((

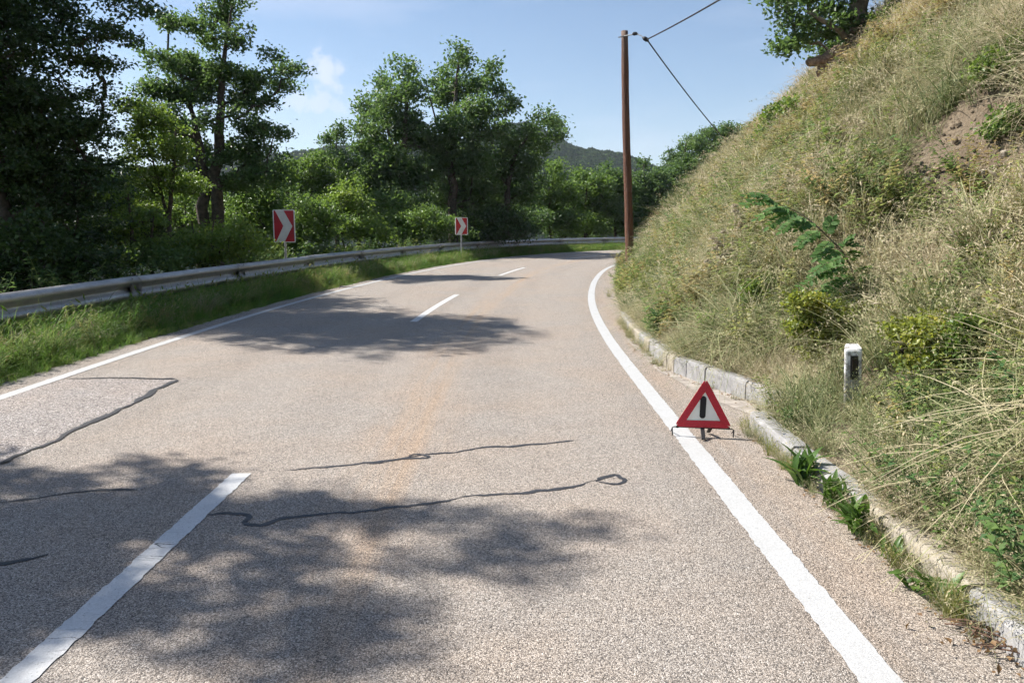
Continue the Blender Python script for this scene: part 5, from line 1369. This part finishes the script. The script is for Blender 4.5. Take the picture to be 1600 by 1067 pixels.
# crumbled clods and gravel on the slipped earth
rg_ = np.random.default_rng(81); n = 700
cs = 7.7 + rg_.normal(0, .9, n); cu = 6.2 + rg_.normal(0, .45, n); cx, cy = road_xy(cs, cu); cz = bank_h(cs, cu)
V = []; F = []
for i in range(n):
    q = rg_.normal(0, 1, (6, 3)); q = np.array([(1, 0, 0), (-1, 0, 0), (0, 1, 0), (0, -1, 0), (0, 0, 1), (0, 0, -1)]) * rg_.uniform(.6, 1.3, (6, 1)) + q * .15
    r_ = .012 + .035 * rg_.uniform() ** 3
    V.append(q * r_ + (cx[i], cy[i], cz[i] + r_ * .3)); F.append(np.array([(0, 2, 4), (2, 1, 4), (1, 3, 4), (3, 0, 4), (2, 0, 5), (1, 2, 5), (3, 1, 5), (0, 3, 5)]) + i * 6)
tag(obj('earth_clods', np.concatenate(V), np.concatenate(F), M['soil']), kind='stuff')
rg_ = np.random.default_rng(8)
for i, (pts, lab) in enumerate(((((1432, 290), (1450, 278), (1470, 272), (1490, 276)), 'bare grey root crossing above the earth patch'), (((1560, 190), (1580, 192), (1600, 200)), 'pale dead stick on the upper right slope'))):
    P = np.array([bank_hit(*p) + (0, -.06, .05) for p in pts]); mb = MB(); mb.tube(P - P[0], [.022, .02, .017, .01][:len(P)], 7)
    tag(mb.build('bare_root', M['root'], None, smooth=True, loc=tuple(P[0])), lab, 'root')

# ------------------------------------------------------------------ litter at the kerb, bottom right
M['twig'] = simple('dead_twig', (.13, .075, .05), .85, 0, .4, 30)
M['dead'] = leaf_mat('dead_leaves', (.10, .055, .03), (.26, .16, .08), (.42, .30, .17), .15)
(x, y), = ground_px([(1572, 1010)])
deb = empty('litter_heap', (x, y, .004)); tag(deb, 'heap of dead twigs and brown leaves against the nearest kerb slab', 'litter')
r = random.Random(6)
for i in range(26):
    a = r.gauss(.35, .7); l = r.uniform(.08, .26); p = np.array((r.uniform(-.12, .12), r.uniform(-.10, .12), r.uniform(.004, .05)))
    d = np.array((math.cos(a), -math.sin(a) * .7, r.uniform(-.12, .18))) * l
    mb = MB(); mb.tube([p - d * .6, p + (r.uniform(-.01, .01), r.uniform(-.01, .01), .006), p + d * .5], [.003, .0035, .0015], 5); mb.build('twig', M['twig'], deb)
rg_ = np.random.default_rng(66); C = rg_.normal(0, 1, (90, 3)) * (.12, .10, .0) + np.column_stack([np.zeros(90), np.zeros(90), rg_.uniform(.01, .06, 90)])
V, F, T = leaf_arrays(C, None, .034, .02, rg_, 1.0); tag(obj('dead_leaves', V, F, M['dead'], deb, tint=T), kind='stuff')
# loose dead leaves and chips along the gutter
n = 520; s = rg_.uniform(1.5, 12, n); off = np.abs(rg_.normal(0, .07, n)) + .01; uu = kerb_front(s) - off
x, y = road_xy(s, uu); C = np.column_stack([x, y, rg_.uniform(.006, .014, n)])
V, F, T = leaf_arrays(C, None, .028, .016, rg_, 3.0); tag(obj('gutter_litter', V, F, M['dead'], None, tint=T), kind='stuff')

# ------------------------------------------------------------------ haze in the valley air
t = NT('haze_air'); pv = t.node('ShaderNodeVolumePrincipled')
pv.inputs['Color'].default_value = (.80, .88, 1.0, 1); pv.inputs['Density'].default_value = HAZE; pv.inputs['Anisotropy'].default_value = .2
t.l.new(pv.outputs[0], t.out.inputs['Volume'])
hz = MB().box((0, 0, 75), (5800, 5800, 330)).build('haze', t.m)
tag(hz, kind='stuff')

))

» YOUR GOAL
Copy exactly the lines running from the beginning of the listing through the line that has "loc=tuple(P[0])), lab, 'root')". Drop the pictures.

» TASK ANSWER
Continue the Blender Python script for this scene: part 5, from line 1369. This part finishes the script. The script is for Blender 4.5. Take the picture to be 1600 by 1067 pixels.
# crumbled clods and gravel on the slipped earth
rg_ = np.random.default_rng(81); n = 700
cs = 7.7 + rg_.normal(0, .9, n); cu = 6.2 + rg_.normal(0, .45, n); cx, cy = road_xy(cs, cu); cz = bank_h(cs, cu)
V = []; F = []
for i in range(n):
    q = rg_.normal(0, 1, (6, 3)); q = np.array([(1, 0, 0), (-1, 0, 0), (0, 1, 0), (0, -1, 0), (0, 0, 1), (0, 0, -1)]) * rg_.uniform(.6, 1.3, (6, 1)) + q * .15
    r_ = .012 + .035 * rg_.uniform() ** 3
    V.append(q * r_ + (cx[i], cy[i], cz[i] + r_ * .3)); F.append(np.array([(0, 2, 4), (2, 1, 4), (1, 3, 4), (3, 0, 4), (2, 0, 5), (1, 2, 5), (3, 1, 5), (0, 3, 5)]) + i * 6)
tag(obj('earth_clods', np.concatenate(V), np.concatenate(F), M['soil']), kind='stuff')
rg_ = np.random.default_rng(8)
for i, (pts, lab) in enumerate(((((1432, 290), (1450, 278), (1470, 272), (1490, 276)), 'bare grey root crossing above the earth patch'), (((1560, 190), (1580, 192), (1600, 200)), 'pale dead stick on the upper right slope'))):
    P = np.array([bank_hit(*p) + (0, -.06, .05) for p in pts]); mb = MB(); mb.tube(P - P[0], [.022, .02, .017, .01][:len(P)], 7)
    tag(mb.build('bare_root', M['root'], None, smooth=True, loc=tuple(P[0])), lab, 'root')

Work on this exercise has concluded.